**What is needed**:
Extract, unchanged, every line from the top of the material below through the line with "COL = S.collection", and no more.

****************

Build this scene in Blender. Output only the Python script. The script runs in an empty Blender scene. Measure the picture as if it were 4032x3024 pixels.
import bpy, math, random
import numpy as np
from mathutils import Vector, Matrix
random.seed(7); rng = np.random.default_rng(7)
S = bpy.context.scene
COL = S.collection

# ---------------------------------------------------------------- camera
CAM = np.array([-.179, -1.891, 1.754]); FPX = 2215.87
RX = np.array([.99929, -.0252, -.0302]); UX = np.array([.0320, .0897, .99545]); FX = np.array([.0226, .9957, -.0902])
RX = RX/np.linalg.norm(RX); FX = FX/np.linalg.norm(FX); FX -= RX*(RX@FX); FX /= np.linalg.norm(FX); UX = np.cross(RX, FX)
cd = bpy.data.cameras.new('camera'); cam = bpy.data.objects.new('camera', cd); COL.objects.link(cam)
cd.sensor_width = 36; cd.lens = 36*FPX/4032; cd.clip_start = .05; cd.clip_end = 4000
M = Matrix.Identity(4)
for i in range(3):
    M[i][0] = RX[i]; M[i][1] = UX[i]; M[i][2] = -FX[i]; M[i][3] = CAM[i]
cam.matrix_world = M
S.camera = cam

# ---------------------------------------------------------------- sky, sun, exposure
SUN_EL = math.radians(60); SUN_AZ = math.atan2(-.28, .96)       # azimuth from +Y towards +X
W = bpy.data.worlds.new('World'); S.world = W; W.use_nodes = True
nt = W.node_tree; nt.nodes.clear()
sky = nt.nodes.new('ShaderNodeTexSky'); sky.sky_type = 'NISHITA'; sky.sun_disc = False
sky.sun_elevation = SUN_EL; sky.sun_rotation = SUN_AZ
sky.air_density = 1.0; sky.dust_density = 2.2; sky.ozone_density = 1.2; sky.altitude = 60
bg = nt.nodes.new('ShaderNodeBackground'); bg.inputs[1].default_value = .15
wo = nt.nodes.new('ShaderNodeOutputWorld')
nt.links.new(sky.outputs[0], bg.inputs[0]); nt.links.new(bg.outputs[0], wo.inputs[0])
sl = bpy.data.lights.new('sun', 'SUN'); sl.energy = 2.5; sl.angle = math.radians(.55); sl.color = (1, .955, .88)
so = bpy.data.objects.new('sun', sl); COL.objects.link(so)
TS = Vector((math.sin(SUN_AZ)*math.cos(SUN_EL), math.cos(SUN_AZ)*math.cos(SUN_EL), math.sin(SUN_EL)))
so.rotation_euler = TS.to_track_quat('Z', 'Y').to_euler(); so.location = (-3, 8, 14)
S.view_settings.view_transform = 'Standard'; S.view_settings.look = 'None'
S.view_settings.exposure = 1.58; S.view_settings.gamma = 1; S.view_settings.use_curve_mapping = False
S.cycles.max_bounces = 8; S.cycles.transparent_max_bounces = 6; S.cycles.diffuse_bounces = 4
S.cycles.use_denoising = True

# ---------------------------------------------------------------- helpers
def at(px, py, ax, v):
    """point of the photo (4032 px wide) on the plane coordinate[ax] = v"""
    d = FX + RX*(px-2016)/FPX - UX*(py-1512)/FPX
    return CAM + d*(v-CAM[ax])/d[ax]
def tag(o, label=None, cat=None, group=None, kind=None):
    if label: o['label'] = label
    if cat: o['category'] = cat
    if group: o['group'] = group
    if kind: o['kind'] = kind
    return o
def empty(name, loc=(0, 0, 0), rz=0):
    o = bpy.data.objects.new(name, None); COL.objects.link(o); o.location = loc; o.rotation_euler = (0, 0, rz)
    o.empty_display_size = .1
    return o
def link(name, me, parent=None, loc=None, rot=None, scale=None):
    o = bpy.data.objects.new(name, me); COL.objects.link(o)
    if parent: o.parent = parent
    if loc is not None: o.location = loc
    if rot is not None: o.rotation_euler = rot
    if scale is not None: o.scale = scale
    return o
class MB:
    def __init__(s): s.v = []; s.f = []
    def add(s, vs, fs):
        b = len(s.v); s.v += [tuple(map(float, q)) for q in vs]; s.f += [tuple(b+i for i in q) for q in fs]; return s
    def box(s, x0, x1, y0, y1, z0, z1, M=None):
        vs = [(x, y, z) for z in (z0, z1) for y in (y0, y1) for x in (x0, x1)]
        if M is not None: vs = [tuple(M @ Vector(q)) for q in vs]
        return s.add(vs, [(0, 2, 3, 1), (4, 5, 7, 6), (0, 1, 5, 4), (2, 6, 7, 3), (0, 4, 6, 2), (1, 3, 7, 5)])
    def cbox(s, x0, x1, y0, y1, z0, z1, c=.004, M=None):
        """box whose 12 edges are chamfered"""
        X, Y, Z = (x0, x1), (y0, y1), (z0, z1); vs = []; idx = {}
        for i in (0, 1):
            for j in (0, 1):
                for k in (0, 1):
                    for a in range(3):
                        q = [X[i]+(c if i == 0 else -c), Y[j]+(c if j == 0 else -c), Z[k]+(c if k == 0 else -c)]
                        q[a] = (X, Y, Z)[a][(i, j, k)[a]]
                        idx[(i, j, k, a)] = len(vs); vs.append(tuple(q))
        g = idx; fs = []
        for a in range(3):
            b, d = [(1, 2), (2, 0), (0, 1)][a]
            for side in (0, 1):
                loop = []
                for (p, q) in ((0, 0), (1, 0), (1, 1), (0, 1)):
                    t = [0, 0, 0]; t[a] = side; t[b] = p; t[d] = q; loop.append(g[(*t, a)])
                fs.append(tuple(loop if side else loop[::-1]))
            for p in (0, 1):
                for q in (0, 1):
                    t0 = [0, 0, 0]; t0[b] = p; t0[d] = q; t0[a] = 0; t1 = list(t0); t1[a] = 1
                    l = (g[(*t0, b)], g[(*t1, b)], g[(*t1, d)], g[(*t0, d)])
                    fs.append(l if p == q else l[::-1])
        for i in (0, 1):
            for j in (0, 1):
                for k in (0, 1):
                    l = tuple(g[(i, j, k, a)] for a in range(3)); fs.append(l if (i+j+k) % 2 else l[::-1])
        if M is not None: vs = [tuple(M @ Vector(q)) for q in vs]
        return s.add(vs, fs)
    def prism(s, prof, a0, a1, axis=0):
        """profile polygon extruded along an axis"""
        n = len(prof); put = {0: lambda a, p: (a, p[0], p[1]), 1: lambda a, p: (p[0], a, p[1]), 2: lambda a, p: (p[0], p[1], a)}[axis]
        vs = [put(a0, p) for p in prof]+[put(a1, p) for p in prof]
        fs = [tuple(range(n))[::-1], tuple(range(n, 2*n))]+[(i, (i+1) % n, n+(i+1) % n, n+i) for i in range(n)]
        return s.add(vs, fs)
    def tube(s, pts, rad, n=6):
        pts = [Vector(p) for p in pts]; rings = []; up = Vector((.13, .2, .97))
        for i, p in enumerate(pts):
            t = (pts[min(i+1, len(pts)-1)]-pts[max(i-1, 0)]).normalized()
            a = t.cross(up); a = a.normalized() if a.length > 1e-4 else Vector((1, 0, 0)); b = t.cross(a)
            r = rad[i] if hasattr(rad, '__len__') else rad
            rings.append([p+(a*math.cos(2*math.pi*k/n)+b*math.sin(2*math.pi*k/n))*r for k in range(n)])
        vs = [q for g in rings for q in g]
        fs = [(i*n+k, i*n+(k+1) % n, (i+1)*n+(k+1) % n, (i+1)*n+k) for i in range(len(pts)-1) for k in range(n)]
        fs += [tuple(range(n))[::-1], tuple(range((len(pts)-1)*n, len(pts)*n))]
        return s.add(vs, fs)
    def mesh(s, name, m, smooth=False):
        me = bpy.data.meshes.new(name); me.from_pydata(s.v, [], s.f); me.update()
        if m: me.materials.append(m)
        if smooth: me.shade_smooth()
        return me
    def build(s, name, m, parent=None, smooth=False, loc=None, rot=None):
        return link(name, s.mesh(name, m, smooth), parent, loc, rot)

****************

**Result below**:
Build this scene in Blender. Output only the Python script. The script runs in an empty Blender scene. Measure the picture as if it were 4032x3024 pixels.
import bpy, math, random
import numpy as np
from mathutils import Vector, Matrix
random.seed(7); rng = np.random.default_rng(7)
S = bpy.context.scene
COL = S.collection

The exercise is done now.